// Copyright (c) .NET Foundation and Contributors (https://dotnetfoundation.org/ & https://stride3d.net) and Silicon Studio Corp. (https://www.siliconstudio.co.jp)
// Distributed under the MIT license. See the LICENSE.md file in the project root for more information.
namespace Stride.Rendering.Shadows
{
    /// <summary>
    /// Selects the shadow map and computes the shadow factor.
    /// </summary>
    /// <remarks>
    /// TCascadeCountBase: Number of cascades.
    /// TCascadeDebug: Flag to enable debug mode (1 color per cascade).
    /// </remarks>
    internal shader ShadowMapReceiverBase<MemberName PerLighting, int TCascadeCountBase, int TLightCountBase> :
        MaterialPixelShadingStream,
        ShadowMapGroup<PerLighting>,
        ShadowMapFilterBase<PerLighting>,
        PositionStream4
    {
        cbuffer PerLighting // TODO: Use a proper cbuffer for this?
        {
            float4x4 WorldToShadowCascadeUV[TCascadeCountBase * TLightCountBase];
            float4x4 InverseWorldToShadowCascadeUV[TCascadeCountBase * TLightCountBase];   // This is only required for SSS.
            float4x4 ViewMatrices[TCascadeCountBase * TLightCountBase];   // This is only required for SSS.
            float2 DepthRanges[TCascadeCountBase * TLightCountBase];   // x = z-near, y = z-far.
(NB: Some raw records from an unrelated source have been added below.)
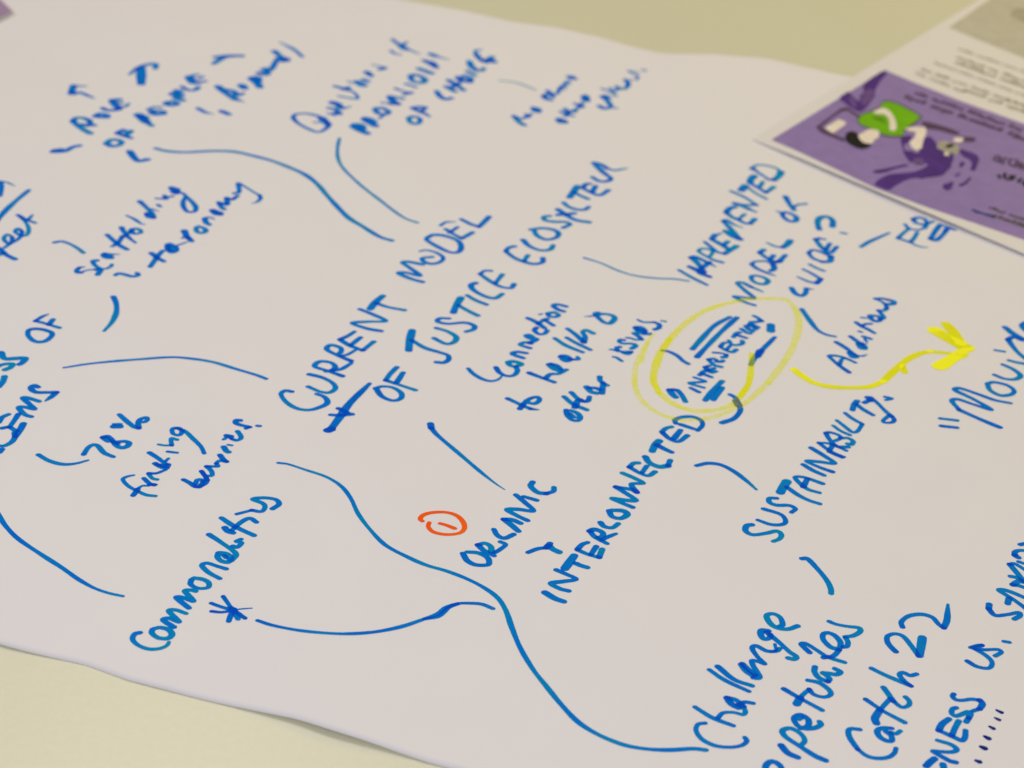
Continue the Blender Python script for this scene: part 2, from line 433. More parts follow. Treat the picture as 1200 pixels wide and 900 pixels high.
word("funding", T(90,470,7.5), "w.9 u.6:500,652 440,665 405,690 450,745 530,790 610,825 690,835;w1:495,830 520,800 535,775;w.7:540,765 580,745 630,745;w.9:590,680 640,725 690,735;w.9:630,640 665,680 705,690;w1:640,735 680,740;w.8:630,635 700,635 780,605;w1.3:690,550 740,580 790,590;w1.2:710,560 790,575 800,560;w1:640,455 710,500 790,560;w.7:780,530 805,505;w.75:800,445 880,455;w.75:720,382 770,390 835,390;w.9:835,390 830,330 880,340;w.9:835,260 850,240 900,240 925,270 900,300 850,290 835,260;w.95:880,240 950,265 1020,330 1090,400 1120,460", w=1.02)
word("barriers", T(205,480,9), "w.95:90,740 150,770 220,815 290,800 335,765 330,720 280,650;w.9:280,650 320,700 345,745;w.9:215,785 235,745 280,740 300,760;w.95:300,760 260,815 225,812;w1:335,600 385,650 390,695 345,700;w.95:335,600 380,600 420,600 455,598 435,570;w.95:435,570 470,540 540,550;w1:475,480 510,525 545,550;w1.25:515,395 545,440 565,448;w.6:560,372 600,378;w.8:515,315 560,290 600,310;w1.2:545,275 590,285;w.95:600,310 650,325 695,305 690,270 660,230;w1:690,115 645,115 645,145 700,165 790,185;w.8:790,185 750,200;w.9:870,172 895,174", w=1.02)
line("blue curved line running off the left edge", PX, "w1.05 t.5:-12,585 -1,605 7.5,617.5 22,632 47,649 72,665 92,679 110,689 127,695 144,698.7")
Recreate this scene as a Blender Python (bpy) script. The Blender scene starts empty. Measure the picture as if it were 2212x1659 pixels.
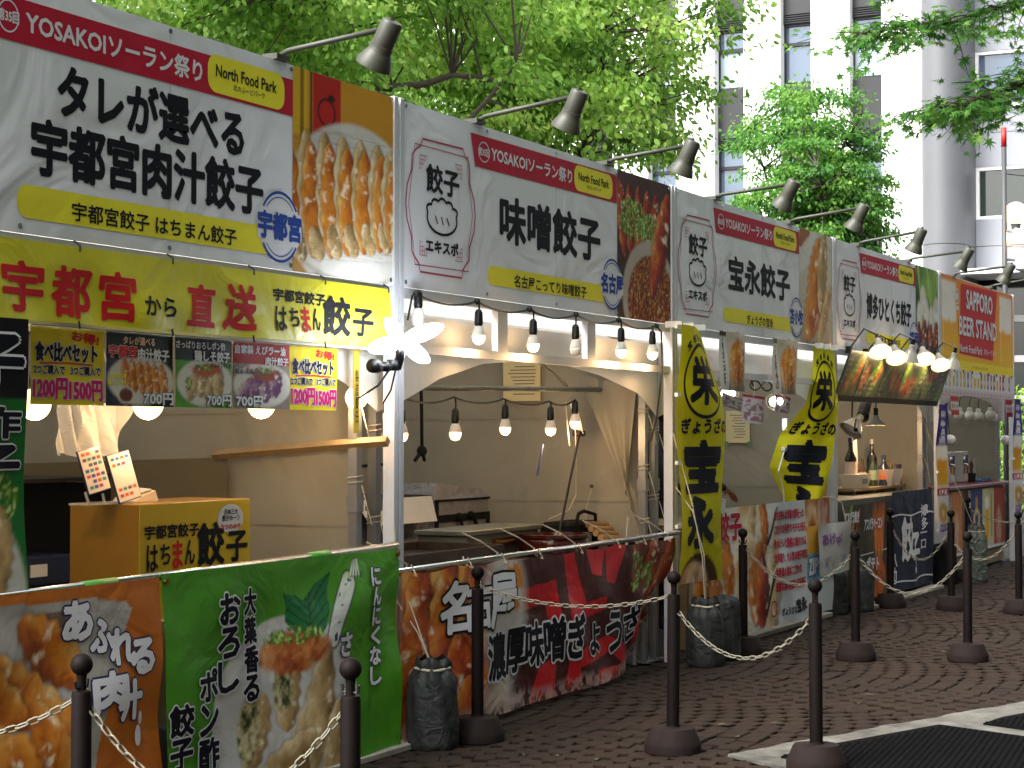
import bpy, bmesh, math, random
import numpy as np
from mathutils import Vector, Matrix, Quaternion
RAD = math.radians
sc = bpy.context.scene
COL = sc.collection

# ------------------------------------------------------------------ camera
CAM = Vector((-7.746, -4.529, 1.5))
YAW, PITCH = 0.4669, 0.0267
cam = bpy.data.cameras.new('camera')
cam.sensor_width = 36.0
cam.lens = 3992 / 2212 * 36.0
cam.clip_start = 0.05
cam.clip_end = 2000
camo = bpy.data.objects.new('camera', cam)
COL.objects.link(camo)
camo.location = CAM
fwd = Vector((math.cos(YAW) * math.cos(PITCH), math.sin(YAW) * math.cos(PITCH), math.sin(PITCH)))
camo.rotation_euler = fwd.to_track_quat('-Z', 'Y').to_euler()
sc.camera = camo

# ------------------------------------------------------------------ sky, sun, exposure (overcast day, light from behind the stalls)
SUN_EL, SUN_AZ = 50.0, math.atan2(-0.90, 0.43)          # azimuth from +Y towards +X
world = bpy.data.worlds.new('World')
sc.world = world
world.use_nodes = True
nt = world.node_tree
bg = nt.nodes['Background']
sky = nt.nodes.new('ShaderNodeTexSky')
sky.sky_type = 'NISHITA'
sky.sun_disc = False
sky.sun_elevation = RAD(SUN_EL)
sky.sun_rotation = SUN_AZ
sky.air_density = 1.0
sky.dust_density = 6.0
sky.ozone_density = 1.0
hsv = nt.nodes.new('ShaderNodeHueSaturation')
hsv.inputs['Saturation'].default_value = 0.22
nt.links.new(sky.outputs[0], hsv.inputs['Color'])
nt.links.new(hsv.outputs[0], bg.inputs[0])
bg.inputs[1].default_value = 0.14
sun = bpy.data.lights.new('sun', 'SUN')
sun.energy = 0.9
sun.angle = RAD(35)
sun.color = (1.0, 0.97, 0.92)
suno = bpy.data.objects.new('sun', sun)
COL.objects.link(suno)
to_sun = Vector((math.sin(SUN_AZ) * math.cos(RAD(SUN_EL)), math.cos(SUN_AZ) * math.cos(RAD(SUN_EL)), math.sin(RAD(SUN_EL))))
suno.rotation_euler = to_sun.to_track_quat('Z', 'Y').to_euler()
sc.view_settings.view_transform = 'Standard'
sc.view_settings.look = 'None'
sc.view_settings.gamma = 1.0
sc.view_settings.exposure = 2.05
sc.view_settings.use_curve_mapping = False
sc.render.engine = 'CYCLES'
sc.cycles.use_denoising = True
sc.cycles.max_bounces = 8
sc.cycles.sample_clamp_indirect = 6.0

# ------------------------------------------------------------------ helpers
def lin(h):
    h = h.lstrip('#')
    return tuple(((c / 12.92) if c <= 0.04045 else ((c + 0.055) / 1.055) ** 2.4) for c in (int(h[i:i + 2], 16) / 255 for i in (0, 2, 4)))

MATS = {}
def mat(name, col='#888888', rough=0.6, metal=0.0, bump=0.0, bscale=60.0, var=0.0, vscale=4.0, spec=0.5,
        emit=0.0, ecol=None, transl=0.0, attr=False, alpha=1.0, wrinkle=0.0, wscale=3.0, grime=0.0, coat=0.0):
    if name in MATS:
        return MATS[name]
    m = bpy.data.materials.new(name)
    m.use_nodes = True
    t = m.node_tree
    N, L = t.nodes, t.links
    b = N['Principled BSDF']
    out = N['Material Output']
    c = lin(col) if isinstance(col, str) else col
    b.inputs['Roughness'].default_value = rough
    b.inputs['Metallic'].default_value = metal
    b.inputs['Specular IOR Level'].default_value = spec
    b.inputs['Coat Weight'].default_value = coat
    geo = N.new('ShaderNodeNewGeometry')
    src = None
    if attr:
        a = N.new('ShaderNodeAttribute')
        a.attribute_name = 'Col'
        src = a.outputs['Color']
    if var or grime:
        if src is None:
            r = N.new('ShaderNodeRGB')
            r.outputs[0].default_value = (*c, 1)
            src = r.outputs[0]
        for amt, scl, det in ((var, vscale, 5.0), (grime, vscale * 0.22, 8.0)):
            if not amt:
                continue
            nz = N.new('ShaderNodeTexNoise')
            nz.inputs['Scale'].default_value = scl
            nz.inputs['Detail'].default_value = det
            nz.inputs['Roughness'].default_value = 0.65
            L.new(geo.outputs['Position'], nz.inputs['Vector'])
            mr = N.new('ShaderNodeMapRange')
            mr.inputs[1].default_value = 0.3
            mr.inputs[2].default_value = 0.7
            mr.inputs[3].default_value = 1 - amt
            mr.inputs[4].default_value = 1 + amt * (0.8 if scl == vscale else 0.1)
            L.new(nz.outputs[0], mr.inputs[0])
            mx = N.new('ShaderNodeVectorMath')
            mx.operation = 'SCALE'
            L.new(src, mx.inputs[0])
            L.new(mr.outputs[0], mx.inputs['Scale'])
            src = mx.outputs[0]
    if src is not None:
        L.new(src, b.inputs['Base Color'])
    else:
        b.inputs['Base Color'].default_value = (*c, 1)
    nrm = None
    for st, scl, dist in ((wrinkle, wscale, 0.05), (bump, bscale, 0.01)):
        if not st:
            continue
        nz = N.new('ShaderNodeTexNoise')
        nz.inputs['Scale'].default_value = scl
        nz.inputs['Detail'].default_value = 3.0 if scl == wscale else 6.0
        if scl == wscale:
            nz.inputs['Distortion'].default_value = 1.2
        L.new(geo.outputs['Position'], nz.inputs['Vector'])
        bp = N.new('ShaderNodeBump')
        bp.inputs['Strength'].default_value = st
        bp.inputs['Distance'].default_value = dist
        L.new(nz.outputs[0], bp.inputs['Height'])
        if nrm is not None:
            L.new(nrm, bp.inputs['Normal'])
        nrm = bp.outputs[0]
    if nrm is not None:
        L.new(nrm, b.inputs['Normal'])
    if emit:
        b.inputs['Emission Color'].default_value = (*(ecol or c), 1)
        b.inputs['Emission Strength'].default_value = emit
    if alpha < 1:
        b.inputs['Alpha'].default_value = alpha
    if transl:
        tr = N.new('ShaderNodeBsdfTranslucent')
        if src is not None:
            L.new(src, tr.inputs[0])
        else:
            tr.inputs[0].default_value = (*c, 1)
        if nrm is not None:
            L.new(nrm, tr.inputs['Normal'])
        ms = N.new('ShaderNodeMixShader')
        ms.inputs[0].default_value = transl
        L.new(b.outputs[0], ms.inputs[1])
        L.new(tr.outputs[0], ms.inputs[2])
        L.new(ms.outputs[0], out.inputs[0])
    MATS[name] = m
    return m

ORG = {}
def tag(o, label=None, cat=None, group=None, kind=None):
    if label: o['label'] = label
    if cat: o['category'] = cat
    if group: o['group'] = group
    if kind: o['kind'] = kind
    return o

def thing(name, label, cat, loc=(0, 0, 0), group=None):
    o = bpy.data.objects.new(name, None)
    o.empty_display_size = 0.1
    COL.objects.link(o)
    o.location = loc
    ORG[o.name] = Vector(loc)
    return tag(o, label, cat, group)

def mesh_np(name, V, faces, mt, smooth=False, col=None):
    """V (n,3) array; faces: (m,4) or (m,3) int array, or a list of index lists"""
    me = bpy.data.meshes.new(name)
    V = np.asarray(V, dtype=np.float64)
    if isinstance(faces, np.ndarray):
        k = faces.shape[1]
        me.vertices.add(len(V))
        me.vertices.foreach_set('co', V.astype(np.float32).ravel())
        me.loops.add(faces.size)
        me.loops.foreach_set('vertex_index', faces.astype(np.int32).ravel())
        me.polygons.add(len(faces))
        me.polygons.foreach_set('loop_start', np.arange(0, faces.size, k, dtype=np.int32))
        me.polygons.foreach_set('loop_total', np.full(len(faces), k, dtype=np.int32))
        me.update(calc_edges=True)
        me.validate()
    else:
        me.from_pydata(V.tolist(), [], faces)
    if col is not None:
        ca = me.color_attributes.new('Col', 'FLOAT_COLOR', 'POINT')
        c4 = np.ones((len(V), 4), dtype=np.float32)
        c4[:, :3] = col
        ca.data.foreach_set('color', c4.ravel())
    if smooth:
        me.polygons.foreach_set('use_smooth', np.ones(len(me.polygons), dtype=bool))
    if mt is not None:
        me.materials.append(mt)
    return me

def place(name, V, faces, mt, parent=None, smooth=False, col=None, origin=None):
    """world-space vertices -> one object; origin = the parent's, or the base of the mesh"""
    V = np.asarray(V, dtype=np.float64)
    if parent is not None:
        og = ORG[parent.name]
    elif origin is not None:
        og = Vector(origin)
    else:
        og = Vector(((V[:, 0].min() + V[:, 0].max()) / 2, (V[:, 1].min() + V[:, 1].max()) / 2, V[:, 2].min()))
    me = mesh_np(name, V - np.array(og), faces, mt, smooth, col)
    o = bpy.data.objects.new(name, me)
    COL.objects.link(o)
    ORG[o.name] = og
    if parent is not None:
        o.parent = parent
    else:
        o.location = og
    return o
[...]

This is only required for SSS.
            float DepthBiases[TLightCountBase];
            float OffsetScales[TLightCountBase];
        };

        float3 GetShadowPositionOffset(float offsetScale, float nDotL, float3 normal)
        {
            float normalOffsetScale = saturate(1.0f - nDotL);
            return 2.0f * ShadowMapTextureTexelSize.x * offsetScale * normalOffsetScale * normal;
        }

        float ComputeShadowFromCascade(float3 shadowPositionWS, int cascadeIndex, int lightIndex)
        {
            //float3 shadowPositionWSddx = ddx_fine(shadowPositionWS);
            //float3 shadowPositionWSddy = ddy_fine(shadowPositionWS);

            float4 shadowPosition = mul(float4(shadowPositionWS, 1.0), WorldToShadowCascadeUV[cascadeIndex + lightIndex * TCascadeCountBase]);
            shadowPosition.z -= DepthBiases[lightIndex];
            shadowPosition.xyz /= shadowPosition.w;

            return FilterShadow(shadowPosition.xy, shadowPosition.z);
        }

        float ComputeThicknessFromCascade(float3 pixelPositionWS,   // TODO: This is named "compute..." and the other function is named "calculate..."!
                                          float3 meshNormalWS, 
                                          int cascadeIndex,
                                          int lightIndex,
                                          bool isOrthographic)
        {
            const int arrayIndex = cascadeIndex + lightIndex * TCascadeCountBase;
            
            return FilterThickness(pixelPositionWS,
                                   meshNormalWS,
                                   DepthRanges[arrayIndex],
                                   WorldToShadowCascadeUV[arrayIndex],
                                   InverseWorldToShadowCascadeUV[arrayIndex],
                                   isOrthographic);
        }
    };
}